Tra le tante testimonianze che i nostri operatori hanno raccolto in questi anni sul drammatico viaggio, a volte letale, e sugli orrori della permanenza in Libia, ce ne sono altre recenti di un gruppo di minori non accompagnati sbarcati a Pozzallo qualche giorno fa, la maggior parte dei quali proveniva dalla Somalia. Tra loro ce n’erano alcuni anche di 14 e 15 anni, che hanno riportato di aver trascorso circa 2-3 anni in Libia, in case private o in centri di detenzione nei pressi di Tripoli, di aver trascorso molto tempo in prigione e di essere usciti grazie al pagamento di un riscatto da parte dei propri familiari, che dovevano chiamare di fronte ai trafficanti, subendo violenze, per essere più convincenti mentre chiedevano il pagamento. Molti di questi adolescenti somali hanno riferito di aver provato a imbarcarsi più volte (fino a 4), ma di essere stati intercettati dalla Guardia Costiera Libica e di essere quindi stati trasferiti presso i centri di detenzione governativa.
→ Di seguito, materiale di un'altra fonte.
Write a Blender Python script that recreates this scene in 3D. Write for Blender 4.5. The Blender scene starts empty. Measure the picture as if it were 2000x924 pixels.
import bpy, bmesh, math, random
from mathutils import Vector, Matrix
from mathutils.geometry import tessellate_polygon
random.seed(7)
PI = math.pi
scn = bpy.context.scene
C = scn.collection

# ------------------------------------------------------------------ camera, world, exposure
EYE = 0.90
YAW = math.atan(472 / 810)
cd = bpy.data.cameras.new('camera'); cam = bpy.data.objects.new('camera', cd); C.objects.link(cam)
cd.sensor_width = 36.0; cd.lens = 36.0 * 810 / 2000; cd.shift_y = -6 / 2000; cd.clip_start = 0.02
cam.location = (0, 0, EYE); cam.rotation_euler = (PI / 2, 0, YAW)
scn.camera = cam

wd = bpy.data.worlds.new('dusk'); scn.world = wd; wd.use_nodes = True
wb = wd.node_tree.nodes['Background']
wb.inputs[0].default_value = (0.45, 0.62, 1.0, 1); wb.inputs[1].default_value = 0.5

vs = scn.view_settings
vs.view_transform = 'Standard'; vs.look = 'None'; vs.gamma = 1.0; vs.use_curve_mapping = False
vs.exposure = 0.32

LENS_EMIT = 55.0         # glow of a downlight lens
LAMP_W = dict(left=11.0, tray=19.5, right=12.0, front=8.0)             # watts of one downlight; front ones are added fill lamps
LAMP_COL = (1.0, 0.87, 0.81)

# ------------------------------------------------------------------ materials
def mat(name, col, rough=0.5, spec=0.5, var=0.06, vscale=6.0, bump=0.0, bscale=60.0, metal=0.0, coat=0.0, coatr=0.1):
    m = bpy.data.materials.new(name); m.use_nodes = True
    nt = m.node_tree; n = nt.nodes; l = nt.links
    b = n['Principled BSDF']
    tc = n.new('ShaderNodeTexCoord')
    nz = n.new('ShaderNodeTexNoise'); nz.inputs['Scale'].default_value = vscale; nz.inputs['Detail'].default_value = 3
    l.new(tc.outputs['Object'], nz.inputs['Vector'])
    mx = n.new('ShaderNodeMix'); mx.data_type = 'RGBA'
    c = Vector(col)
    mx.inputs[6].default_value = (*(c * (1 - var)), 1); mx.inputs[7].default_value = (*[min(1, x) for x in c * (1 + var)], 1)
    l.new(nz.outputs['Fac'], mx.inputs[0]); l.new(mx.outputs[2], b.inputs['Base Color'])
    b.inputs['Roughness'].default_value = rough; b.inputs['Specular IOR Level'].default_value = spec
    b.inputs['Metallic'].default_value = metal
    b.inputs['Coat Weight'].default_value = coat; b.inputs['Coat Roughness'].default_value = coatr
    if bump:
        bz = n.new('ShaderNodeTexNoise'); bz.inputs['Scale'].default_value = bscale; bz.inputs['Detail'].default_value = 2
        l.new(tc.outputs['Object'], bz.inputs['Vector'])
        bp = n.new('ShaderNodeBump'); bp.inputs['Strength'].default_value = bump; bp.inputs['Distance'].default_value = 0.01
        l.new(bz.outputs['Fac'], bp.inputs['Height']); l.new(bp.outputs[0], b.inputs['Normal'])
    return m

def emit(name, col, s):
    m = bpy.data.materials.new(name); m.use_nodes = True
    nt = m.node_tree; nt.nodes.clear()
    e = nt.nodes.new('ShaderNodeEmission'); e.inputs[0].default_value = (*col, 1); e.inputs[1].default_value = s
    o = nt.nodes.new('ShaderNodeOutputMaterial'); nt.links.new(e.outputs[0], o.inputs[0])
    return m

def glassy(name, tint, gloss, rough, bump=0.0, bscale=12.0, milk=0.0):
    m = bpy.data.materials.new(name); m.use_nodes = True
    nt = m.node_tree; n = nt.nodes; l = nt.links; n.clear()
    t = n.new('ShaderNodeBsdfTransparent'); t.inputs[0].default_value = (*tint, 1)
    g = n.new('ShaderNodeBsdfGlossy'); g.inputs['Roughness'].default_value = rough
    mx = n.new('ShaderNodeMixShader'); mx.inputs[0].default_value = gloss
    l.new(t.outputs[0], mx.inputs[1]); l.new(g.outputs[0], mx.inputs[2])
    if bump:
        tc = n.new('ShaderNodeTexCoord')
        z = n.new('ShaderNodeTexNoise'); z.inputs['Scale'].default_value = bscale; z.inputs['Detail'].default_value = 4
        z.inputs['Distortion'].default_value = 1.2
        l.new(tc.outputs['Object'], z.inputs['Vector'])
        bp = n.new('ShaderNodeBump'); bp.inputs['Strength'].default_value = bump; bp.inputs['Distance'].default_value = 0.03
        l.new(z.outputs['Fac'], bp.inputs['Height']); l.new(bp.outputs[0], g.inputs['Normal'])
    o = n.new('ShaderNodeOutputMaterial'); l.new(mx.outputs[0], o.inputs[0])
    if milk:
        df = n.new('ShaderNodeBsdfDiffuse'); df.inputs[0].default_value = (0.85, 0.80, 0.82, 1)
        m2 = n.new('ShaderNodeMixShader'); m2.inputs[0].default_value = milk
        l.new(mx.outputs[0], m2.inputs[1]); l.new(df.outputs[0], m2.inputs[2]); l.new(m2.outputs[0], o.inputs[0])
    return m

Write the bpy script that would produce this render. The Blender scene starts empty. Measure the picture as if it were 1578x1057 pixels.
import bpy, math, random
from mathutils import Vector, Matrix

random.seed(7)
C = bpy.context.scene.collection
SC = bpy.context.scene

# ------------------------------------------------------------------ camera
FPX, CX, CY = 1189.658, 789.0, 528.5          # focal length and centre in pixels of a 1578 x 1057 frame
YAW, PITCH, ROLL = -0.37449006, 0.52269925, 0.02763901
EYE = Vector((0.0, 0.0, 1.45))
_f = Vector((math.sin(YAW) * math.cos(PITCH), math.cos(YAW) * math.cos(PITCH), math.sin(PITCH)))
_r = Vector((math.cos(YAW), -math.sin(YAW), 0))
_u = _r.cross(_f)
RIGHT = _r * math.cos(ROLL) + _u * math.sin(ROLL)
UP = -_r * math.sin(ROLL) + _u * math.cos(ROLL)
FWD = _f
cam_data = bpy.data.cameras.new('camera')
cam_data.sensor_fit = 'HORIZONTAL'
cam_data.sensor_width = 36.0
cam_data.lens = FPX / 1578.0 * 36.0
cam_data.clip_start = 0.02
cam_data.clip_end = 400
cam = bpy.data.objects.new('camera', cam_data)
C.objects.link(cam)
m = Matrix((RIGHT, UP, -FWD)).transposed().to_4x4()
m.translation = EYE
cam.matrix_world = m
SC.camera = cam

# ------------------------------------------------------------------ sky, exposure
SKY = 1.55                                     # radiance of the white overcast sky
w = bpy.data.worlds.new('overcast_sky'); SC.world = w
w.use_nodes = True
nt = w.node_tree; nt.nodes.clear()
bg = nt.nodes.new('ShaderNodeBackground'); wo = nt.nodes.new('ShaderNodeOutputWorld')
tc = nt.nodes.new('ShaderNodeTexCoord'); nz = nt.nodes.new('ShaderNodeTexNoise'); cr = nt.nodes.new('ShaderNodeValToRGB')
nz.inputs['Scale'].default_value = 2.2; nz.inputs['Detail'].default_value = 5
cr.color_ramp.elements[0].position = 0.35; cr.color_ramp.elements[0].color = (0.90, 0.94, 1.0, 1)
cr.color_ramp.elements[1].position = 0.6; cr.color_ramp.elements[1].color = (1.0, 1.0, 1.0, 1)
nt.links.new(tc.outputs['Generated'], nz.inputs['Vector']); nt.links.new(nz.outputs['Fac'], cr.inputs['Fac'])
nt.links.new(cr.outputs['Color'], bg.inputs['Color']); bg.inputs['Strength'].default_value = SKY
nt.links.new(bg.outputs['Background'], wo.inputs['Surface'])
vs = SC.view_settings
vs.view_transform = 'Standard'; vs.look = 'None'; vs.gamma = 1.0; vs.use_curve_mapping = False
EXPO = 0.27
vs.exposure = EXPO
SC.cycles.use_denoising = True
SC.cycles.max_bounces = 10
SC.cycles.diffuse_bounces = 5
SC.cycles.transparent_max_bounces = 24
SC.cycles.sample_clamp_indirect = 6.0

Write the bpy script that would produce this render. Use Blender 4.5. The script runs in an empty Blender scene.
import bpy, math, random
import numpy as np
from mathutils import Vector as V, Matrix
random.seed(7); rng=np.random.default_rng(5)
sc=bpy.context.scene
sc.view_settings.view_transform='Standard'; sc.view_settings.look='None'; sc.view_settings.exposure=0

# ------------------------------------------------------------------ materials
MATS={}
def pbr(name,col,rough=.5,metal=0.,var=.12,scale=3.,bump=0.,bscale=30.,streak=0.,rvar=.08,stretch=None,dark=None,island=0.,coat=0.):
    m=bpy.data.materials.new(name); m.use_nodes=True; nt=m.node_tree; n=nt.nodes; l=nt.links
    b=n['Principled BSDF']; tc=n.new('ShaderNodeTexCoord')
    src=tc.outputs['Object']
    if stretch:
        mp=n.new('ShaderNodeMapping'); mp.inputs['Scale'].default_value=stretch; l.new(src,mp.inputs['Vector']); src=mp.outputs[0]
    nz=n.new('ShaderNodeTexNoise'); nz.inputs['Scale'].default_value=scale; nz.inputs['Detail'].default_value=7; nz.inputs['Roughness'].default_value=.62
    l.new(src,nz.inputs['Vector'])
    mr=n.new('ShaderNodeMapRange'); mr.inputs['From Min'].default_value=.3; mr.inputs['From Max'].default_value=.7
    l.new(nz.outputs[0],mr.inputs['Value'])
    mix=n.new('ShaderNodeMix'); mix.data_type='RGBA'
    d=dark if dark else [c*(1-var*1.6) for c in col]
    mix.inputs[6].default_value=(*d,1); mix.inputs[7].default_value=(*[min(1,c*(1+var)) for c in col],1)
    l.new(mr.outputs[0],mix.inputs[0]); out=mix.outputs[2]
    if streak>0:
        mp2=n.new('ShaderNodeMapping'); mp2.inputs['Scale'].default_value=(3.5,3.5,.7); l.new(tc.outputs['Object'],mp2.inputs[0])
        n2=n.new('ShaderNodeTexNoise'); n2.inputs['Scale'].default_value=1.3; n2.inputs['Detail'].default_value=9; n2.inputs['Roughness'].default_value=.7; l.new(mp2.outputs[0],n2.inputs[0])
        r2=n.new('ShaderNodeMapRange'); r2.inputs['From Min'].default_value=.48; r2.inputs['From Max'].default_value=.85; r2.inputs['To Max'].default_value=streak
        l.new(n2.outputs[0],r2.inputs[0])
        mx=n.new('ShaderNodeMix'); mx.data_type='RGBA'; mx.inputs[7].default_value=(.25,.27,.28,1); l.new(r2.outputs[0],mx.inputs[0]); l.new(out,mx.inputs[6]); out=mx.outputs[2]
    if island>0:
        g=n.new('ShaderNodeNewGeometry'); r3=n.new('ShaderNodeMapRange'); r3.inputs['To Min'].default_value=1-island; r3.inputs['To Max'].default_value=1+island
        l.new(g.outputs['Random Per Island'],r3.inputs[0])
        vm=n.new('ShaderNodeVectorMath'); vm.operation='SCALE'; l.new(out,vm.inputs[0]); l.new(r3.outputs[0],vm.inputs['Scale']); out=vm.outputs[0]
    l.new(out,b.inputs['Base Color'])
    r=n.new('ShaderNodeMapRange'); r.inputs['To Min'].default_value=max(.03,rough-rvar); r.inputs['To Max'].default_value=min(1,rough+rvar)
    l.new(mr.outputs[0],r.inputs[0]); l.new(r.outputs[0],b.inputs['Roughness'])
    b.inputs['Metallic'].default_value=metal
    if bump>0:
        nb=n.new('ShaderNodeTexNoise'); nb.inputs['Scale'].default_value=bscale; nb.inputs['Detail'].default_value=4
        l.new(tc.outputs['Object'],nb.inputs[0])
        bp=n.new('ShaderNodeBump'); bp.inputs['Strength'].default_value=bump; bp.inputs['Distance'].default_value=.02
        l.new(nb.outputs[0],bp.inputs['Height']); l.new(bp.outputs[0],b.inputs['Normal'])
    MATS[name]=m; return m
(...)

Gli accordi stipulati 2 anni fa tra l’Italia e la Libia non hanno certo migliorato le condizioni di vita dei migranti, spesso giovanissimi, che di fatto rimangono bloccati per anni in centri di detenzione dove i loro diritti sono sistematicamente violati e dove conoscono torture, privazioni e dove spesso vedono morire familiari, amici o compagni di viaggio. La Libia non può in alcun modo essere considerata un Paese sicuro.